What can the average person learn from entities that have motivation to behave as or actually behave like rational actors, such as psychopaths or major companies?

Comment author: drethelin 09 September 2013 05:32:09AM 13 points [-]

Psychopaths quite often end up in prison or dead.

Corporations go bankrupt ALL THE TIME. The survival rate is dreadful.

The motivation for both entities to act like rational actors is exactly like it is for the rest of us: Not strong enough to overpower other issues.

That said: From corporations, Do the Math and Think Big: Pay attention to which of your decisions are going to be iterated millions of times and take the effort to optimize them.

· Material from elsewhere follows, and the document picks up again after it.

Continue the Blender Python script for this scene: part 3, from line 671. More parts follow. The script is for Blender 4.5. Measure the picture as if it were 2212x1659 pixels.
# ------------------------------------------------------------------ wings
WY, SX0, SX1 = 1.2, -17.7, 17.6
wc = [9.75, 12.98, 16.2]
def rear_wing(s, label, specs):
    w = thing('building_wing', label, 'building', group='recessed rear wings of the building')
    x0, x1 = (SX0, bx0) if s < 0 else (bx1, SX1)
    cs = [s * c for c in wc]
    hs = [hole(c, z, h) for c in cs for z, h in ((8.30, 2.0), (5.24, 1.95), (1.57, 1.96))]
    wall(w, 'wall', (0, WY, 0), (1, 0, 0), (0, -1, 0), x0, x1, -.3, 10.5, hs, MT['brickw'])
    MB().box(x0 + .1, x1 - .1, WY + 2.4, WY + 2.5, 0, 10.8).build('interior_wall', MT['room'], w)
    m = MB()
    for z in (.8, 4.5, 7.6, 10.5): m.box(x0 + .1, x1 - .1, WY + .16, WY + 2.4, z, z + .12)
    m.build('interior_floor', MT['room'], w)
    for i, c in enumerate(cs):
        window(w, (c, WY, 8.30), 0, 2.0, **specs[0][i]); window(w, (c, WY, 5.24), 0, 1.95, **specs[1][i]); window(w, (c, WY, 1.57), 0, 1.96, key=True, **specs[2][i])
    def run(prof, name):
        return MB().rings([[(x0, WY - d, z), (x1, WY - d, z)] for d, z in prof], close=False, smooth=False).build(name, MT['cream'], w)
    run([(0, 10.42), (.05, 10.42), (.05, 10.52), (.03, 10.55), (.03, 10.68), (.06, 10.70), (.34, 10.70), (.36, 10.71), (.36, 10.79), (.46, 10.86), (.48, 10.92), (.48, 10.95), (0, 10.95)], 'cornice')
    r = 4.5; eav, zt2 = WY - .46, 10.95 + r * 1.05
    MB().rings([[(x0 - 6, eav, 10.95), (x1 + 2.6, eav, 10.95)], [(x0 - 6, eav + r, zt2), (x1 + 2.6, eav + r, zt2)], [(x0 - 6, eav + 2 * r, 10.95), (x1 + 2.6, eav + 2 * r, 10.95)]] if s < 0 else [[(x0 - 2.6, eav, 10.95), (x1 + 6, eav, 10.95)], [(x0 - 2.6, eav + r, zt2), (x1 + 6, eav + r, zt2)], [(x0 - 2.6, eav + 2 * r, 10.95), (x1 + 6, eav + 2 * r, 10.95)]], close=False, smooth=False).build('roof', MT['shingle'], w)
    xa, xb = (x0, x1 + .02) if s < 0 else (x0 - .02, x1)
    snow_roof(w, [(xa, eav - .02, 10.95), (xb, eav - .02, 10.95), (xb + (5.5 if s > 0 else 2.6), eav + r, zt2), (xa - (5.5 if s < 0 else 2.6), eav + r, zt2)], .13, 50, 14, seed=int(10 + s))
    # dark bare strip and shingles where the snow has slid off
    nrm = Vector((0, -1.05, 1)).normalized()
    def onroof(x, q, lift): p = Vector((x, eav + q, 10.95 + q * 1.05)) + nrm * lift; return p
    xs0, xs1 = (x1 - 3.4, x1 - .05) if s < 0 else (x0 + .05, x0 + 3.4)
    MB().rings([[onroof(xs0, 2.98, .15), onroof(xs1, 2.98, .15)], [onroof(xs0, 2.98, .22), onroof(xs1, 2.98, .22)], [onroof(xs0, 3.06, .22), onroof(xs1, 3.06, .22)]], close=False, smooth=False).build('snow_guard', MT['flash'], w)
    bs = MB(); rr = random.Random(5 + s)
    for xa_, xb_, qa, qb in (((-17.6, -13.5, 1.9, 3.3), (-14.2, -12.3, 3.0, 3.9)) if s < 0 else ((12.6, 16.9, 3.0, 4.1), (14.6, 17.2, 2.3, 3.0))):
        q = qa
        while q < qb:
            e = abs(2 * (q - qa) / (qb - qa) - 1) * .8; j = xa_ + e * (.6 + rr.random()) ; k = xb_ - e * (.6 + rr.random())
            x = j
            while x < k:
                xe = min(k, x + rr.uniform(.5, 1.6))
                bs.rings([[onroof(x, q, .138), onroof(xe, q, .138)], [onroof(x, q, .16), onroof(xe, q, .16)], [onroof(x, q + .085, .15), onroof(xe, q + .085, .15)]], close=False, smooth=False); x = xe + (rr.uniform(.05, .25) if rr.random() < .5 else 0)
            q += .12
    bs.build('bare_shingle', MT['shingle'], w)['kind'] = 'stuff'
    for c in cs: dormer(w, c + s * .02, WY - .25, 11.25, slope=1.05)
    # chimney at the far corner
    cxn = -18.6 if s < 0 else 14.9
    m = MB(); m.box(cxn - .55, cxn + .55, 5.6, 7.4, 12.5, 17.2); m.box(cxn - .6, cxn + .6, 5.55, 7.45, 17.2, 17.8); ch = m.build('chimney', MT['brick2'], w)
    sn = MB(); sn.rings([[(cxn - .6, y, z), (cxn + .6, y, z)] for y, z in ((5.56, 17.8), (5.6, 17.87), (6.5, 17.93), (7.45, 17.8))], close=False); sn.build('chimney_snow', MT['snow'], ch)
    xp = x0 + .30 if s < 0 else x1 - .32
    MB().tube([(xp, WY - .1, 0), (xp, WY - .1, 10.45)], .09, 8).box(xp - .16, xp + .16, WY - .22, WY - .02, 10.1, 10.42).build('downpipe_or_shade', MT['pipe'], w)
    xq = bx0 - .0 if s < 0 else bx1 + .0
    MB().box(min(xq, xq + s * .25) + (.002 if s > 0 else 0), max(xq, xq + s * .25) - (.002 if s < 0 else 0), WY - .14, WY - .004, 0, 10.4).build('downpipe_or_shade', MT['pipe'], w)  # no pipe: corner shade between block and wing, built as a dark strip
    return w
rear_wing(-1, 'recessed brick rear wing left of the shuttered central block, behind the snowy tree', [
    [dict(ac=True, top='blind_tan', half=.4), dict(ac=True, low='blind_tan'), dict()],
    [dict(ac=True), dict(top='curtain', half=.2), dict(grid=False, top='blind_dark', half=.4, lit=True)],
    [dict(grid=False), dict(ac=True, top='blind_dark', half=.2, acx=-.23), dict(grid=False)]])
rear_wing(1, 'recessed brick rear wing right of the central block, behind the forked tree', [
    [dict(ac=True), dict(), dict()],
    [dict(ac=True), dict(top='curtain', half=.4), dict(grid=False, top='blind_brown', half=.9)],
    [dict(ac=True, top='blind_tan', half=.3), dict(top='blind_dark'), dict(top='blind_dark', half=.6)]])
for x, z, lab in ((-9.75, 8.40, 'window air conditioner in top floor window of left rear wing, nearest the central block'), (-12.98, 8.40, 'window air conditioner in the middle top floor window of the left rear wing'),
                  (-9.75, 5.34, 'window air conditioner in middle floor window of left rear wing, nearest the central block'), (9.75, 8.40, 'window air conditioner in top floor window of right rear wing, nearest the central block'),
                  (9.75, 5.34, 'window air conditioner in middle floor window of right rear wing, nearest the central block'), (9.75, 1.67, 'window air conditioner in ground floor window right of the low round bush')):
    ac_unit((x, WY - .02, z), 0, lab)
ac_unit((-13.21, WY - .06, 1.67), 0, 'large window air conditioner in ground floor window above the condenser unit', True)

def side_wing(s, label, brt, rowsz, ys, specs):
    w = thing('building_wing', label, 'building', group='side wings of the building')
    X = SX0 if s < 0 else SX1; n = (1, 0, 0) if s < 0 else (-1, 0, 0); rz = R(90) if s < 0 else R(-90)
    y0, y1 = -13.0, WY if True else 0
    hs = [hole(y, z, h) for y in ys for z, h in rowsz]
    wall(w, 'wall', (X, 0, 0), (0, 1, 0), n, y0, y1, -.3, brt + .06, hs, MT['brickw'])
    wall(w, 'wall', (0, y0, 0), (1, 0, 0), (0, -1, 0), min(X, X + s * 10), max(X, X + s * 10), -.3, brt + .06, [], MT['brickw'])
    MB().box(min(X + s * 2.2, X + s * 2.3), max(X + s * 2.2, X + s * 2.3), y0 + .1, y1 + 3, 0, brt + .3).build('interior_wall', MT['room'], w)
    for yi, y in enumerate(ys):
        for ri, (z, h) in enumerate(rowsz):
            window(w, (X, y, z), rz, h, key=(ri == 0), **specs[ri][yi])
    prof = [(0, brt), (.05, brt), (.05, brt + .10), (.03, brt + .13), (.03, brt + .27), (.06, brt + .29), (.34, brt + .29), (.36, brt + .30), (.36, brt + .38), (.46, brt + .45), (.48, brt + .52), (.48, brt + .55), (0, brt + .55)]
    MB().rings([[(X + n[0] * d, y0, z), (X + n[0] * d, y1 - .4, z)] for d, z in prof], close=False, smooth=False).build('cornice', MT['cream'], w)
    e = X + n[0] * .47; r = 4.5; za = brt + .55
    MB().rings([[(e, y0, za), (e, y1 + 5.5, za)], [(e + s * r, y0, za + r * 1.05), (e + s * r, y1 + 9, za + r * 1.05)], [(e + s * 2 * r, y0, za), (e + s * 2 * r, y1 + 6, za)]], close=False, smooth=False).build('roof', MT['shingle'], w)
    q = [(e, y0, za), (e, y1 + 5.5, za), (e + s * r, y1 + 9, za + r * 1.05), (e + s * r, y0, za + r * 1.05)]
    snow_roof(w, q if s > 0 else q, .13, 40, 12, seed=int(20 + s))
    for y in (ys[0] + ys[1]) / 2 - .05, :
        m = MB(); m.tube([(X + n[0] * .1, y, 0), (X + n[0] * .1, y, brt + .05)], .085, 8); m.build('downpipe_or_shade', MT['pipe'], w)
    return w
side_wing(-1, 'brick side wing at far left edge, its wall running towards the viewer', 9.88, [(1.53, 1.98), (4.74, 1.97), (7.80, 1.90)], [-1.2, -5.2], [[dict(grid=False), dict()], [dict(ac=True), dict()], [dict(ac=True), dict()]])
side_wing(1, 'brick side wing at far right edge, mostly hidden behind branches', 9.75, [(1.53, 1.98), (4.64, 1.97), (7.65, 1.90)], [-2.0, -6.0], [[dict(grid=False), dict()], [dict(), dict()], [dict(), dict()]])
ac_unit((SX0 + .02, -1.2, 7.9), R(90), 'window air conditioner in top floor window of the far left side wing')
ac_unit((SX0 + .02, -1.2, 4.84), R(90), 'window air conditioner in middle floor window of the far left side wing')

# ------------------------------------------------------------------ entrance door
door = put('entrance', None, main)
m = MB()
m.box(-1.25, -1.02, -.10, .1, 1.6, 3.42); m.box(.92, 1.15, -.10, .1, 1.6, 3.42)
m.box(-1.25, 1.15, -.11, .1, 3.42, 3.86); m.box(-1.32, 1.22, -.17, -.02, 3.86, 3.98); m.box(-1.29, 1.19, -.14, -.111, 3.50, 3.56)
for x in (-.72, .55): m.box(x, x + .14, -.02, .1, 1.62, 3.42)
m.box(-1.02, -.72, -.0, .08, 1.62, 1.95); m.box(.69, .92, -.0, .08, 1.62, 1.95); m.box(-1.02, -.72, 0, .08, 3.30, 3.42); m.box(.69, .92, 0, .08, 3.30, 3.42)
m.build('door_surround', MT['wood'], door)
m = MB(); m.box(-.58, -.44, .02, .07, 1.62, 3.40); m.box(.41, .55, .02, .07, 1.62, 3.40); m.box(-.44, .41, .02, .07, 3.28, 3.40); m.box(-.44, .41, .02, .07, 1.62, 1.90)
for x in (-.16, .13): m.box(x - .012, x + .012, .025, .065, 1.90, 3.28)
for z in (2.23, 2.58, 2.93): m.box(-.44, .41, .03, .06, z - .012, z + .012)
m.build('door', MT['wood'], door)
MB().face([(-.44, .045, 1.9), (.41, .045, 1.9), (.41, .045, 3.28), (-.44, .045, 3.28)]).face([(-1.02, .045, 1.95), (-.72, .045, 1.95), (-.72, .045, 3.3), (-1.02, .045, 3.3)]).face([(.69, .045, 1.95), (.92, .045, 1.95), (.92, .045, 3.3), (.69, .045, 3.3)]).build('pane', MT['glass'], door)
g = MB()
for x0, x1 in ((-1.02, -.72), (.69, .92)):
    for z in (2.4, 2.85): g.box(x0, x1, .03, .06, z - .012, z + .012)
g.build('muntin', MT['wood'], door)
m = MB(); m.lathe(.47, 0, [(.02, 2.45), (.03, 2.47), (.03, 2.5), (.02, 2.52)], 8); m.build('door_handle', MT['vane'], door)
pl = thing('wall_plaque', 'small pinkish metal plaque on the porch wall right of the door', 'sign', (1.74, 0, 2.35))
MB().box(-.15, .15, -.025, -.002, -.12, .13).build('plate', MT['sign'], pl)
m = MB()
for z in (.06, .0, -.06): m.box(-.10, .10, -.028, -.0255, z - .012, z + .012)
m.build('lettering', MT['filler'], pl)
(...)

From Psychopaths: People respond to fake emotion with real emotion. If you care about someone but don't necessarily feel what they want you to feel, you can sometimes fake it to make everyone happier.

Comment author: JQuinton 17 September 2013 05:28:37PM *  2 points [-]

Psychopaths quite often end up in prison or dead.

Sure, but there are more psychopaths in the general population than there are psychopaths in jail. According to that book, 2-4% of the American population are psychopaths, whereas 1% of the American population are in jail; and not everyone in jail is a psychopath.

Comment author: pragmatist 09 September 2013 05:19:57AM 12 points [-]

Your examples suggest that you think rational actors will not have any other-regarding terms in their utility function. That isn't the notion of rationality generally employed on this site, I think. If your conception of rationality requires me to rejigger my utility function so that I care only about my own outcomes, then I'm not all that interested in becoming rational-sub-Metus.